ドリンクバーに並ぶ時、どんな顔をすればいいか悩む。

自意識過剰ではあるが、割と本格的に悩んでいる。
ここ最近の悩みNo.1なのだ。

先日、先輩とお好み焼き屋に行った。
安い食べ放題がある店だ。
地元の学生が打ち上げで使う店だ。
僕らも中学の体育祭の打ち上げや卒業式後にそこに集まった。

その日も学生が多かった。
中学生の女子会、高校生の部活帰り、中学生カップル。
(中学生かどうかは服装でなんとなく。高校生は制服だった。)

僕は3つ上の先輩と2人で、『120分食べ放題・ドリンクバー・アイス食べ放題付きプラン』を頼んだ。

アレだ。
飲み会の前に腹ごしらえをしておこうという算段だ。
飲み会の食事は割高だし、酒を最初に入れると酔いやすいためだ。

前回の飲み会で我々は食べまくってありえない金額を叩き出した。
その反省を生かして120分間お好み焼きを食べていこうということになった。

久々のお好み焼き食べ放題に我々は少々舞い上がっていた。

学生以来の来店だ。
高校は地方に行ったので中学以来だ。

我々は定番から微妙なものまで食べまくった。
火力激弱のせこさも懐かしかった。

そしてしっかりドリンクバーも利用した。

そして悩みが発生した。

今、どんな顔が正解なのか。
いや、俺どう見えてるのか。

ドリンクバーが特別なわけじゃない。
ガOトでもよく使う。

でも今日は違うのだ。
周りはみんな中高生なのだ。
少し、恥ずかしい。

ドリンクバーに並ぶ自分、アイスに並ぶ大人。
客観的に見ると、恥ずかしさが込み上げてきた。

ジュースに並ぶ僕。
アイスのカップを片手に中学生の後ろに並ぶ大人。
結構恥ずかしい。「早くしてー」と漏れそうな心の声をグッと抑え込み、紳士的な顔でコトを済ませた。

この3分で僕は疲弊した。
あれは地獄だ。

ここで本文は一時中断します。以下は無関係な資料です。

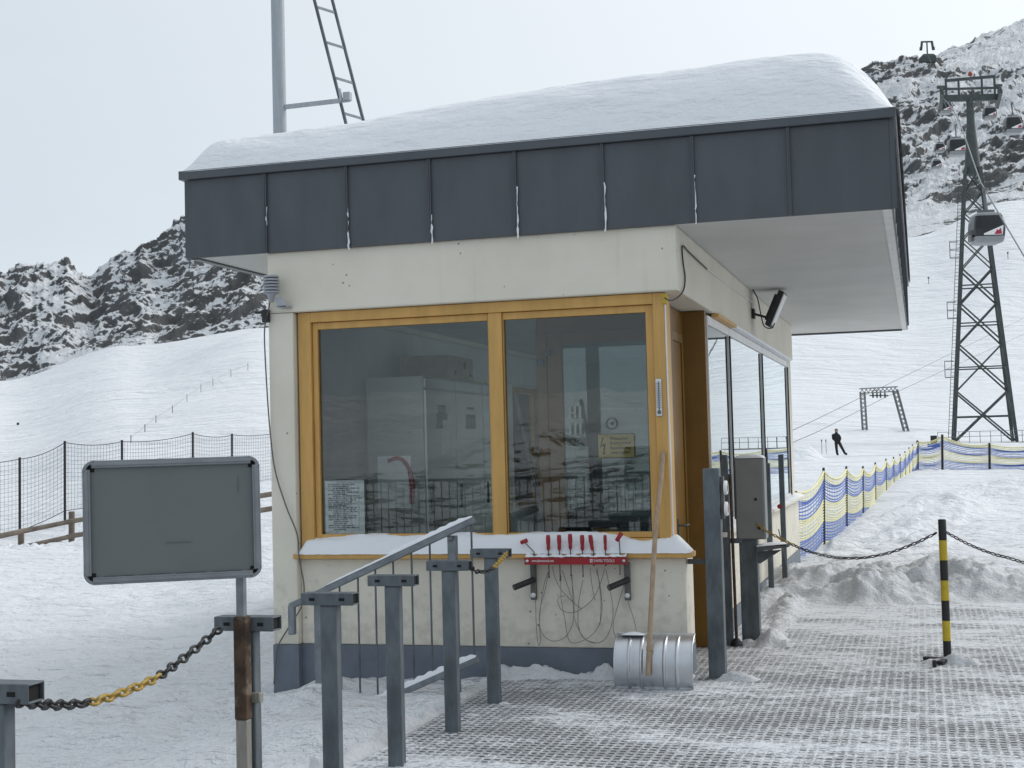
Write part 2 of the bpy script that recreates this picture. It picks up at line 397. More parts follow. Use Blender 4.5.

自意識過剰だろうがとても恥ずかしい。

「アイスうまい?」
「うまいです」
泣き声で答えた。羞恥心に耐えた謎の達成感があった。

「じゃあ俺もいこ」
先輩がアイスのカップを持って席を立った。
僕は「うす」とか適当な相槌を打って先輩を注意深く観察した。
どんな顔をしているのか。参考にさせてもらおう。

先輩がアイスコーナーに着いた。
やはり中学生が並んでいた。しかも3人。これは長い。

さて、表情は。

真顔だった。
しかし心なしか恥ずかしそうでもあった。
妙にソワソワしていて、頻繁に重心を変えていた。

(ああ、やっぱり恥ずかしいすよね。わかります)

心の中で同情した。
帰ってきた先輩とチョコアイスは疲れ切っていた。
多分先輩の急上昇したであろう体温で溶け始めたのだろう。

それから僕らは一度もアイスを食べなかったし、ドリンクバーも控えた。

結果的にお好み焼きを食べまくり無事に飲み会の費用を抑えることができた。